Ligon sometimes worked in the kitchen and laundry room, but was for the most part a cleaner. After a midday meal, he reported back to his duties. A roll call again in the evening and dinner marked the remainder of his day – prison life remaining largely the same while the world outside changed irrevocably over the decades.
“I didn’t mess with drugs, I didn’t drink in jail, I did none of that crazy stuff that causes people to get killed, I didn’t try to escape, I didn’t give nobody a hard time,” he recalls.
“I stayed as humble as I possibly could – what prison has taught me along with many other things is mind your business, always try to do what’s right, stay away from trouble when it’s humanly possible to do.”
Some 53 years into his sentence, Ligon was told a lawyer wanted to see him.
Buoyed by the US Supreme Court’s ruling in 2005 that juveniles couldn’t be executed, Bradley S Bridge had started looking into what he believed would be the next big legal issue to come out of it – juveniles who had been given life without parole.
At the time, Pennsylvania had 525 prisoners in such circumstances which was the highest in the US, according to Bridge. Philadelphia had 325 – and Ligon was its longest serving. The assistant defender arranged to meet him.

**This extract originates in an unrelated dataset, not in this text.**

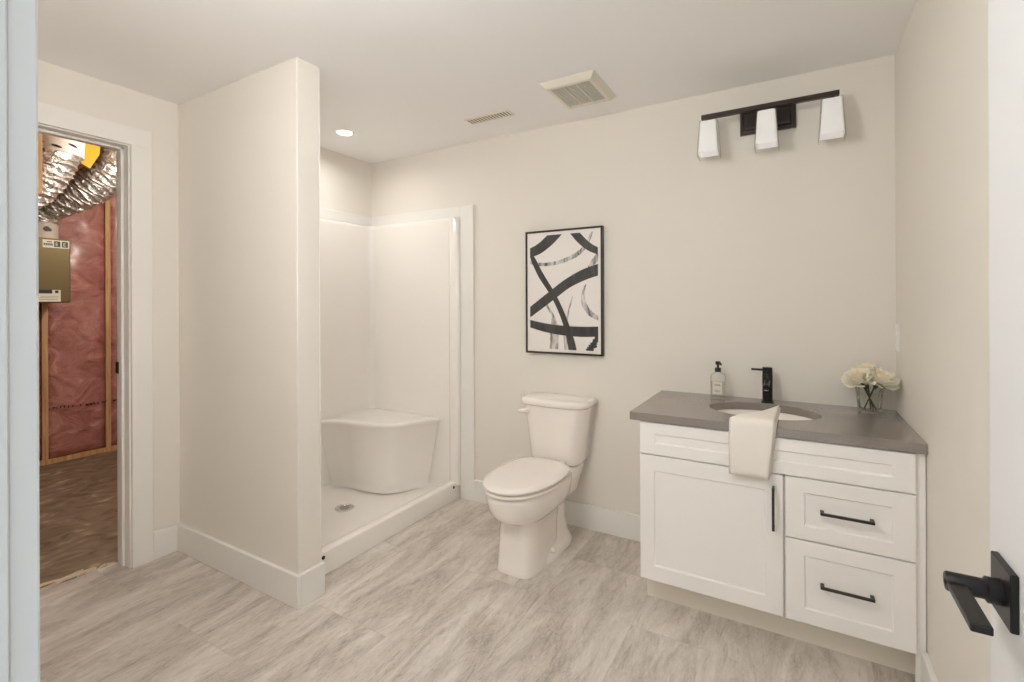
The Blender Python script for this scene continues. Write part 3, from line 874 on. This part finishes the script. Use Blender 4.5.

“He was not really aware of his sentence,” says Bridge, from the Defender Association of Philadelphia. “He knew nothing about it until I met with him. It’s kind of interesting he had never given up hope – he was completely optimistic, from the very beginning, always expected that something would be done.”
For Ligon, the meeting was eye-opening. When Bridge showed him a copy of the appeal challenging the legal status of his sentence, it was the first time Ligon learned the terms of his incarceration.
“I realised that I was being mistreated from the time of my arrest. And I was taught and I learned that it was unconstitutional to be sentenced [as a juvenile] without the possibility of parole.”
In 2016, the US Supreme Court ruled all juvenile lifers had to be resentenced. The following year, Ligon was resentenced to 35 years, meaning he could apply for parole due to time served. Bridge urged him to but was met with flat refusal. Ligon felt his sentence had always been unconstitutional, so why should he accept parole, which would mean his liberty was monitored.
Bridge therefore had to challenge the 2017 judgement and eventually took the case to federal court, where in November 2020, the judge ruled in his favour. When Bridge went to Montgomery County to pick Ligon up on 11 February, he found the former inmate remarkably calm.
“I would have expected a stronger ‘oh my god’ reaction. But he didn’t have that. No drama, nothing.”
Ligon was perhaps simply doing what he had done for decades: keeping his thoughts to himself.
A month since his release, he reflects on the day he left State Correctional Institution Phoenix with a degree of wonder.
“It was like being born all over again. Because everything was new to me – just about everything [changed].” Cars and tall buildings especially, he notes.
The last 68 years have come at a cost to Ligon. He knows he has lost further time by waiting for release without parole – time he could have spent with his family, many of whom have since died.
And yet, as this 83-year-old adjusts to what he has waited so long for, he has few plans. Rather, he’s going to stick to what he knows best.
“I’m gonna do the same thing I’ve been doing my whole life. Give me a job of cleaning, as a janitor.”